Sunday, August 15, 2010

The Idle Ides of August

One of the best fishing laws in this state is the one that disallows lobstering on Sundays in June, July, and August. One. Blessed. Day.

We went to bed on Saturday night, delighted at the prospect of sleeping late: we did in fact revel in our dream time, until the cats woke us up extra early. I myself passed the hours from 4am to 7am pondering town politics, the logistics of getting bags of compost from Barter's Lumber in Deer Isle to my garden, thought about what sort of house design (not mansard-roofed) could carry off a cupola and still suit its surroundings, among sundry other things.
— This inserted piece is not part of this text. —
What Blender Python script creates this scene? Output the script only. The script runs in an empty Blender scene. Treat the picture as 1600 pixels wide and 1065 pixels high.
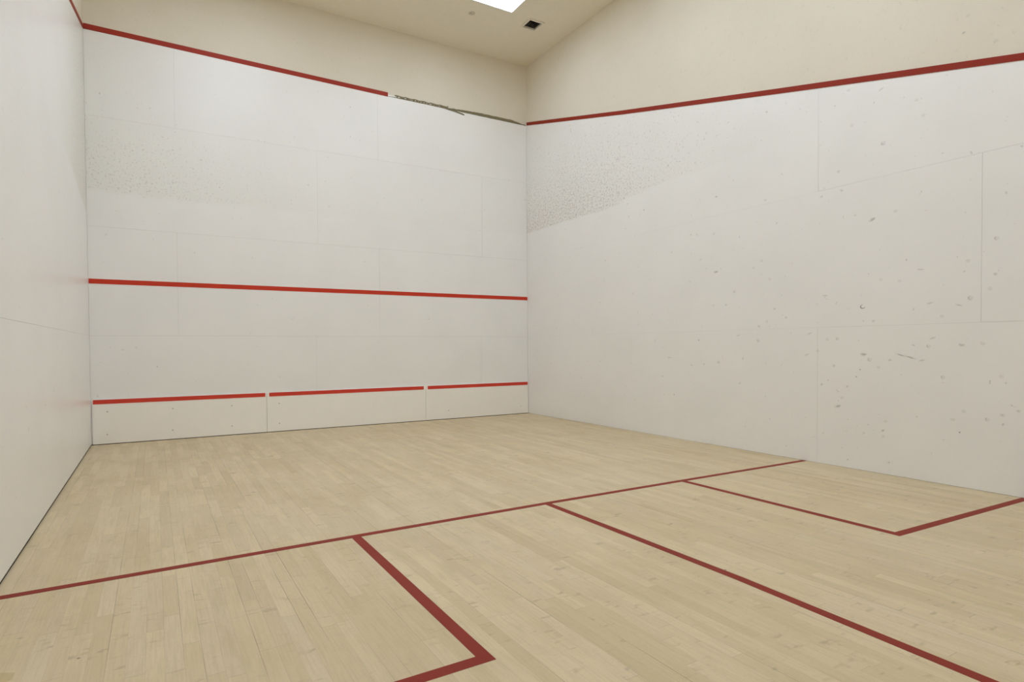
import bpy, bmesh, math, random
from mathutils import Matrix, Vector
random.seed(7)
scn = bpy.context.scene
col = scn.collection

# ---------------------------------------------------------------- camera
CAM = (0.65747, -8.61887, 1.13394)
YAW, PITCH, ROLL = 0.53688, -0.02071, -0.00682
F_PX, SHIFT_PX = 937.81, 27.912
cy, sy, cp, sp = math.cos(YAW), math.sin(YAW), math.cos(PITCH), math.sin(PITCH)
fwd = Vector((sy * cp, cy * cp, sp)); rt = Vector((cy, -sy, 0)); up = rt.cross(fwd)
cr, sr = math.cos(ROLL), math.sin(ROLL)
rt2 = cr * rt + sr * up; up2 = -sr * rt + cr * up
cam = bpy.data.cameras.new('camera')
cam.sensor_width = 36.0
cam.sensor_fit = 'HORIZONTAL'
cam.lens = F_PX / 1600 * 36.0
cam.shift_y = SHIFT_PX / 1600
cam.clip_start = 0.05
co = bpy.data.objects.new('camera', cam); col.objects.link(co)
co.matrix_world = Matrix(((rt2.x, up2.x, -fwd.x, CAM[0]), (rt2.y, up2.y, -fwd.y, CAM[1]), (rt2.z, up2.z, -fwd.z, CAM[2]), (0, 0, 0, 1)))
scn.camera = co

# ---------------------------------------------------------------- world, exposure, lamps' strength
w = bpy.data.worlds.new('world'); scn.world = w; w.use_nodes = True
w.node_tree.nodes['Background'].inputs[0].default_value = (0.5, 0.5, 0.5, 1)
w.node_tree.nodes['Background'].inputs[1].default_value = 0.0
vs = scn.view_settings
vs.view_transform = 'Standard'; vs.look = 'None'; vs.gamma = 1.0; vs.use_curve_mapping = False
vs.exposure = 0.03
LAMP = 11.1
scn.cycles.max_bounces = 20; scn.cycles.diffuse_bounces = 16; scn.cycles.glossy_bounces = 6
LAMP_COL = (0.776, 0.87, 1.0, 1)

# ---------------------------------------------------------------- court dimensions (metres)
W, L, H = 6.1, 9.1, 5.833
OUT = 4.868          # height of the out line at the front wall
SLOPE = 0.2468       # fall of the side wall out line per metre towards the back
HB = 2.62            # out line on the back wall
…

A small percent of the time was spent jockeying with Dave about who should be getting who coffee.

Predictably, we waited until 7:30, when we could stumble out of the house, across the yard, and into our neighbor's cafe. The win/win solution is to have Kate (or Steve) make the coffee. Pepe, who had been launched outdoors sometime earlier, immediately joined us on the trip next door- though being furry and prone to curiosity that manifests in surface climbing, he is not allowed into the cafe. So he settled in on the steps outside the sliding screen door.
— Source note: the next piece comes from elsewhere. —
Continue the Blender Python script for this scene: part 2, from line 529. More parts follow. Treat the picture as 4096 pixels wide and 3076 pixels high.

The magic of Sundays on Isle au Haut is this: the whole time frame of the day is shifted forward by two hours. Locals crawl out of bed at seven instead of five: summer people stir at nine, not seven. This allows for a window at the cafe, from 7:30 to 9:00am, when we can congregate and actually spare some time for talking to one another, rather then just shooting sympathetic glances. Today was a particularly nice gathering, as it was the first wedding anniversary of one of the island's long-standing couples.
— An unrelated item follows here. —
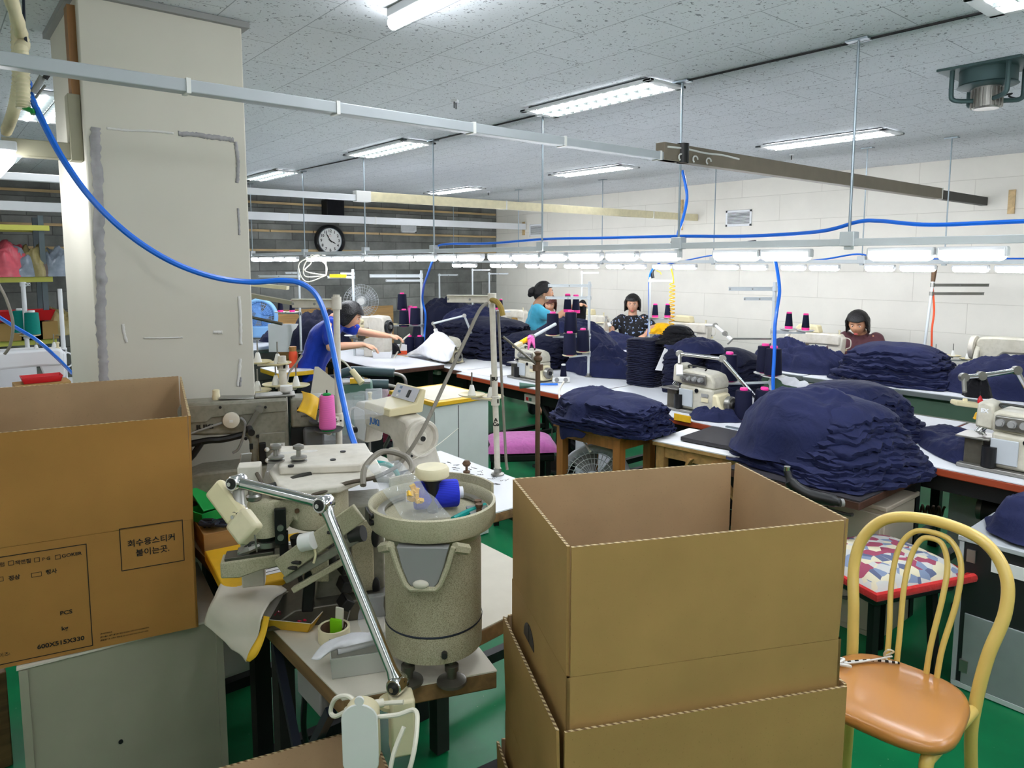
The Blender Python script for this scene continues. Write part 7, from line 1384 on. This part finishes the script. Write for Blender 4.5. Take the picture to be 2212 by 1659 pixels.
def fused(name, bm, m, voxel, soft, parent, ruffle=0):
    """melts the overlapping limb segments of bm into one continuous skin"""
    bmesh.ops.recalc_face_normals(bm, faces=bm.faces); me = bpy.data.meshes.new(name); bm.to_mesh(me); bm.free(); o = bpy.data.objects.new(name, me); COL.objects.link(o)
    q = o.modifiers.new('merge', 'REMESH'); q.mode = 'VOXEL'; q.voxel_size = voxel; q = o.modifiers.new('soft', 'SMOOTH'); q.iterations = soft; q.factor = .5
    bpy.context.view_layer.update(); m2 = bpy.data.meshes.new_from_object(o.evaluated_get(bpy.context.evaluated_depsgraph_get())); m2.name = name; bpy.data.objects.remove(o)
    if ruffle:
        for v in m2.vertices: c = v.co*9; v.co += V((noise.noise(c), noise.noise(c+V((7, 0, 0))), noise.noise(c+V((0, 7, 0)))))*ruffle
    m2.materials.clear(); m2.materials.append(MATS[m]); m2.shade_smooth(); o = bpy.data.objects.new(name, m2); COL.objects.link(o); o.parent = parent; return o
def grow(J, E, R):
    bm = bmesh.new()
    for a, b in E: limb(bm, J[a], J[b], R[a], R[b])
    return bm
def head_bm(bm, M, s=1.0):
    """face-bearing head: x right, -y to the front, z up, centre between the ears"""
    n, k = 28, 22; rings = []
    def pt(a, b):
        # a polar 0 top..pi bottom, b azimuth; front is b=-pi/2
        x, y, z = math.sin(a)*math.cos(b), math.sin(a)*math.sin(b), math.cos(a)
        X, Y, Z = x*.074, y*.094, z*.115
        if z < 0: X *= 1-.30*(-z)**1.4; Y *= 1-.10*(-z)
        if y < 0 and z < .2: Y *= 1+.03*(1-abs(z))
        f = max(0, -y)
        if f > .3:
            w = math.exp(-(x/.22)**2)
            nose = math.exp(-((z+.10)/.24)**2)*math.exp(-(x/.15)**2); Y -= .018*nose*(1 if z > -.34 else .2)
            for sx in (-1, 1): Y += .011*math.exp(-((x-sx*.38)/.2)**2-((z-.12)/.13)**2)
            Y -= .006*math.exp(-(x/.3)**2-((z+.52)/.12)**2); Y -= .009*math.exp(-(x/.3)**2-((z+.85)/.16)**2); Y += .004*math.exp(-(x/.35)**2-((z+.66)/.07)**2)
            for sx in (-1, 1): Y -= .005*math.exp(-((x-sx*.5)/.2)**2-((z+.2)/.2)**2)
        return M @ (V((X, Y, Z))*s)
    top = bm.verts.new(pt(0, 0)); bot = bm.verts.new(pt(PI, 0))
    for i in range(1, k): rings.append([bm.verts.new(pt(PI*i/k, 2*PI*j/n)) for j in range(n)])
    for j in range(n): bm.faces.new((top, rings[0][j], rings[0][(j+1) % n])); bm.faces.new((bot, rings[-1][(j+1) % n], rings[-1][j]))
    for a, b in zip(rings, rings[1:]):
        for j in range(n): bm.faces.new((a[j], b[j], b[(j+1) % n], a[(j+1) % n]))
def person(label, loc, rz, sh, el, wr, head, lean, hp, shirt, skin, hair, hairstyle, hand_dir, sit=True, tone=1.0, glasses=False):
    """joints in a frame with -y to the person's front; sh shoulders half width; el/wr for (right, left); head = centre; lean = chest point"""
    t = thing('person', label, 'person', loc, rz)
    pel, chest, neck = V(hp), V(lean[0]), V(lean[1]); hd = V(head[0]); HM = Matrix.Translation(hd) @ Euler(head[1]).to_matrix().to_4x4()
    J = [pel, pel.lerp(chest, .5), chest, neck]; E = [(0, 1), (1, 2), (2, 3)]; R = [(.13, .10), (.125, .095), (.135, .10), .055]
    J.append(hd+HM.to_3x3() @ V((0, .012, -.06))); E.append((3, 4)); R.append(.05)
    side = V((1, 0, 0)); arms = []
    for s_, e_, w_ in ((1, el[0], wr[0]), (-1, el[1], wr[1])):
        b0 = len(J); shp = neck+side*s_*(sh-.02)+V((0, .0, -.045)); e_ = V(e_); w_ = V(w_)
        J += [shp, shp.lerp(e_, .5), e_, e_.lerp(w_, .45), w_]; E += [(2, b0), (b0, b0+1), (b0+1, b0+2), (b0+2, b0+3), (b0+3, b0+4)]; R += [.058, .046, .038, .036, .024]; arms.append((shp, e_, w_))
        # hand: palm then five separate fingers
        d = (V(hand_dir[0 if s_ > 0 else 1])).normalized(); nrm = d.cross(V((0, 0, 1))); nrm = nrm.normalized() if nrm.length > .1 else V((1, 0, 0)); pn = nrm.cross(d)
        p1 = w_+d*.035; p2 = w_+d*.075; i1 = len(J); J += [p1, p2]; E += [(b0+4, i1), (i1, i1+1)]; R += [(.034, .018), (.036, .016)]
        for q in range(4):
            i2 = len(J); off = nrm*(.026-.0175*q); ln = (.066, .076, .07, .055)[q]; f0 = p2+off+d*.012; f1 = f0+d*ln*.5-pn*.012; f2 = f1+d*ln*.32-pn*.03
            J += [f0, f1, f2]; E += [(i1+1, i2), (i2, i2+1), (i2+1, i2+2)]; R += [.0095, .0085, .0075]
        i2 = len(J); th = p1+nrm*.03; J += [th, th+d*.03+nrm*.016-pn*.01, th+d*.055+nrm*.008-pn*.02]; E += [(i1, i2), (i2, i2+1), (i2+1, i2+2)]; R += [.012, .01, .008]
    nb = len(J)
    if sit: legs = [[pel+V((s_*.09, 0, -.03)), pel+V((s_*.12, -.40, .0)), pel+V((s_*.12, -.42, -pel.z+.08)), pel+V((s_*.12, -.52, -pel.z+.04))] for s_ in (1, -1)]
    else: legs = [[pel+V((s_*.09, 0, -.06)), pel+V((s_*.10, -.02, -.42)), pel+V((s_*.10, .02, -pel.z+.09)), pel+V((s_*.11, -.12, -pel.z+.04))] for s_ in (1, -1)]
    for lg in legs:
        b0 = len(J); J += lg; E += [(0, b0), (b0, b0+1), (b0+1, b0+2), (b0+2, b0+3)]; R += [.085, .06, .042, .036]
    bm = grow(J, E, R); head_bm(bm, HM)
    for s_ in (-1, 1):   # ears
        bmesh.ops.create_uvsphere(bm, u_segments=10, v_segments=8, radius=1, matrix=HM @ Matrix.Translation((s_*.074, .01, -.01)) @ Matrix.Diagonal((.010, .018, .030, 1)))
    fused('body', bm, skin, .0052, 2, t)
    # shirt: torso and short sleeves, open at neck, cuffs and hem
    SJ = [pel+V((0, 0, -.05)), pel.lerp(chest, .5), chest, neck+V((0, 0.005, -.035))]; SE = [(0, 1), (1, 2), (2, 3)]; SR = [(.165, .135), (.155, .125), (.165, .13), .075]
    for s_, (shp, e_, w_) in zip((1, -1), arms): b0 = len(SJ); SJ += [shp+V((0, 0, .004)), shp.lerp(e_, .45), shp.lerp(e_, .72)]; SE += [(2, b0), (b0, b0+1), (b0+1, b0+2)]; SR += [.066, .062, .06]
    fused('shirt', grow(SJ, SE, SR), shirt, .011, 4, t, .014)
    TJ = [pel+V((0, 0, -.02))]; TE = []; TR = [(.17, .14)]
    for lg in legs: b0 = len(TJ); TJ += lg[:3]; TE += [(0, b0), (b0, b0+1), (b0+1, b0+2)]; TR += [.115, .085, .07]
    fused('trousers', grow(TJ, TE, TR), 'trousers', .014, 4, t, .01)
    # hair shell with a front opening
    b = B(); b.M = HM; n, k = 30, 18
    L_, side_l, fr = {'bun': (.72, .50, .33), 'bob': (.80, .76, .34), 'short': (.72, .60, .36), 'long': (.93, .90, .35)}[hairstyle]
    def hp_(i, j):
        bb = 2*PI*j/n; y = math.sin(bb); front = max(0, -y)
        bk = max(0, y); w_ = min(1, max(0, (front-.30)/.30)); w_ = w_*w_*(3-2*w_)
        amax = PI*((L_*bk+side_l*(1-bk))*(1-w_)+fr*w_)
        amax = min(amax, PI*.93); a = amax*i/k; sa = math.sin(a) if (a < PI/2 or hairstyle == 'bun') else 1-.20*((a-PI/2)/(PI/2))**1.5
        x, yy, z = sa*math.cos(bb), sa*math.sin(bb), math.cos(a)
        puff = 1.13+.07*noise.noise(V((x*4, yy*4, z*4+hd.x)))+.03*noise.noise(V((x*14, yy*14, z*5+hd.x)))+(.10 if hairstyle in ('bob', 'short', 'long') else 0)*min(1, i/k*1.4)*(.5 if a > PI/2 else 1)
        q = V((x*.078*puff*(1.06), yy*.098*puff+.004, z*.118*(1.06+.04*noise.noise(V((x*9, yy*9, z*3))))))
        if z < 0 and hairstyle in ('bob', 'long'): q.x *= 1.0+.05*(-z); q.z *= 1.02
        return q
    top = b.v(hp_(0, 0)); rg = [[b.v(hp_(i, j)) for j in range(n)] for i in range(1, k+1)]
    for j in range(n): b.f((top, rg[0][j], rg[0][(j+1) % n]))
    for r0, r1 in zip(rg, rg[1:]):
        for j in range(n): b.f((r0[j], r1[j], r1[(j+1) % n], r0[(j+1) % n]))
    if hairstyle == 'bun':
        b.ball((0, .135, -.005), (.042, .036, .045)); b.ball((0, .115, .03), (.03, .03, .02)); b.ball((.0, .15, -.035), (.025, .022, .024))
    b.build('hair', hair, t, smooth=180, solid=.012)
    b = B(); b.M = HM
    for s_ in (-1, 1): b.m('eye_white'); b.ball((s_*.029, -.080, .012), (.0125, .006, .0055), 10, 6); b.m('ink'); b.ball((s_*.029, -.0855, .012), (.005, .003, .005), 8, 6)
    b.build('eyes', parent=t)
    b = B(); b.M = HM
    for s_ in (-1, 1): b.tube([(s_*.014, -.0945, .032), (s_*.03, -.0925, .037), (s_*.046, -.082, .032)], [.002, .0032, .0015], 6)
    b.build('eyebrows', 'brow', t)
    b = B(); b.M = HM; b.ball((0, -.0925, -.060), (.021, .006, .0045), 12, 6); b.ball((0, -.092, -.068), (.017, .006, .0045), 12, 6); b.build('lips', 'lips', t)
    if glasses:
        b = B(); b.M = HM
        for s_ in (-1, 1): b.tube([(s_*.031+.022*math.cos(a), -.106, .006+.016*math.sin(a)) for a in [2*PI*k_/18 for k_ in range(18)]], .0012, 5, closed=True); b.tube([(s_*.053, -.104, .01), (s_*.078, -.02, .012)], .0012, 5)
        b.tube([(-.009, -.107, .008), (.009, -.107, .008)], .0012, 5); b.build('glasses', 'steel', t)
    return t
def chairseat(x, y, label, h=.44):
    t = thing('stool', label, 'stool', (x, y, 0)); B().lathe([(.16, h-.05), (.17, h-.03), (.17, h-.01), (.15, h), (0, h)], n=24).build('seat', 'black_plastic', t)
    for k in range(4): a = PI/4+k*PI/2; B().bar((.17*math.cos(a), .17*math.sin(a), 0), (.1*math.cos(a), .1*math.sin(a), h-.05), .025, .025).build('leg', 'black_metal', t)
# person in dark red, head bowed over the second row
def seat_person(label, px, py, x, rz, **k):
    h = PX(px, py, x); return h
hA = PX(1861, 697, 6.72)
person('person in a dark red shirt with a black bob, bowed over sewing at the right', (hA.x, hA.y, 0), math.radians(-90+6), .155, [V((.24, -.10, .86)), V((-.25, -.12, .86))], [V((.12, -.33, .83)), V((-.14, -.33, .83))], (V((.0, -.10, hA.z)), (.42, .0, .15)), (V((0, .0, hA.z-.34)), V((0, .0, hA.z-.10))), V((0, .08, hA.z-.70)), 'shirt_maroon', 'skin_tan', 'hair_black', 'bob', (V((-.3, -.9, -.2)), V((.3, -.9, -.2))))
chairseat(hA.x-.0, hA.y+.0, 'black round stool under the person in dark red', hA.z-.70-.11)
hB = PX(1367, 656, 6.76)
person('person with glasses, black bob and black patterned shirt, facing us at the second row', (hB.x, hB.y, 0), math.radians(-90+38), .16, [V((.26, -.04, .92)), V((-.25, -.10, .90))], [V((.16, -.30, .84)), V((-.22, -.34, .84))], (V((.0, -.04, hB.z)), (.22, 0, .0)), (V((0, .02, hB.z-.38)), V((0, .0, hB.z-.145))), V((0, .10, hB.z-.78)), 'shirt_floral', 'skin', 'hair_black', 'bob', (V((-.3, -.9, -.1)), V((.2, -.9, -.1))), glasses=True)
chairseat(hB.x, hB.y, 'black round stool under the person with glasses', hB.z-.78-.11)
hC = PD(1163, 632, 7.9)
person('person in a cyan shirt with a black bun, standing and holding up dark cloth', (hC.x, hC.y, 0), math.radians(-YAW*57.3+80) if False else math.radians(52), .145, [V((.20, -.12, 1.06)), V((-.20, -.16, 1.10))], [V((.06, -.36, 1.10)), V((-.06, -.38, 1.23))], (V((.0, -.06, hC.z)), (.08, 0, 0)), (V((0, .02, hC.z-.36)), V((0, .01, hC.z-.14))), V((0, .03, hC.z-.66)), 'shirt_cyan', 'skin_tan', 'hair_black', 'bun', (V((.1, -.9, .1)), V((.1, -.9, .25))), sit=False)
c_ = V((hC.x, hC.y, 0))+Matrix.Rotation(math.radians(52), 3, 'Z') @ V((.0, -.46, 1.16)); o = drape('dark cloth piece held up by the person in cyan', 'held_cloth', 'black_cloth', [[c_+V((-.03, .0, .12)), c_+V((.03, -.02, .14)), c_+V((.08, -.03, .1))], [c_+V((-.04, .0, .0)), c_+V((.03, -.03, .02)), c_+V((.07, -.03, -.02))], [c_+V((-.05, .0, -.14)), c_+V((.0, -.02, -.16)), c_+V((.06, -.03, -.14))]], 6, 6, .015, 5)
hD = PX(1190, 655, 6.74)
person('person with brown hair and black top, mostly hidden behind the person in cyan', (hD.x, hD.y, 0), math.radians(-60), .15, [V((.2, -.12, .95)), V((-.2, -.12, .95))], [V((.1, -.34, .95)), V((-.1, -.34, .95))], (V((.0, -.06, hD.z)), (.45, 0, .3)), (V((0, .0, hD.z-.4)), V((0, -.01, hD.z-.17))), V((0, .1, hD.z-.76)), 'shirt_black', 'skin', 'hair_brown', 'long', (V((0, -.9, -.1)), V((0, -.9, -.1))))
chairseat(hD.x, hD.y, 'black round stool under the person with brown hair', hD.z-.76-.11)
hE = PD(742, 680, 6.35)
person('person in a royal blue shirt with short black hair, leaning over the coverstitch machine', (hE.x-.22, hE.y+.10, 0), math.radians(52), .16, [V((.18, -.34, 1.09)), V((-.2, -.17, .99))], [V((.05, -.62, 1.06)), V((-.12, -.43, 1.0))], (V((.0, -.30, hE.z)), (.55, 0, .0)), (V((0, -.06, hE.z-.20)), V((0, -.17, hE.z-.03))), V((0, .12, .62)), 'shirt_blue', 'skin', 'hair_black', 'bob', (V((.1, -.9, -.1)), V((.1, -.9, -.2))))
chairseat(hE.x-.22-.05, hE.y+.05, 'black round stool under the person in royal blue', .50)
Conversation meandered, like it does but its core was very current- the seasonal topic is seasonal visitors. We dissected their pedestrian patterns, their mooring habits, their fascinating expectations about what amenities will be on an island that is generally advertised as amenity free.  Of course, summer people (of every category- day tripper to six monther) come in all of the same stripes as locals- some are gems, some are jerks.  Now's just the time when we're facing a density of them, and some are more dense than others, which makes for good stories.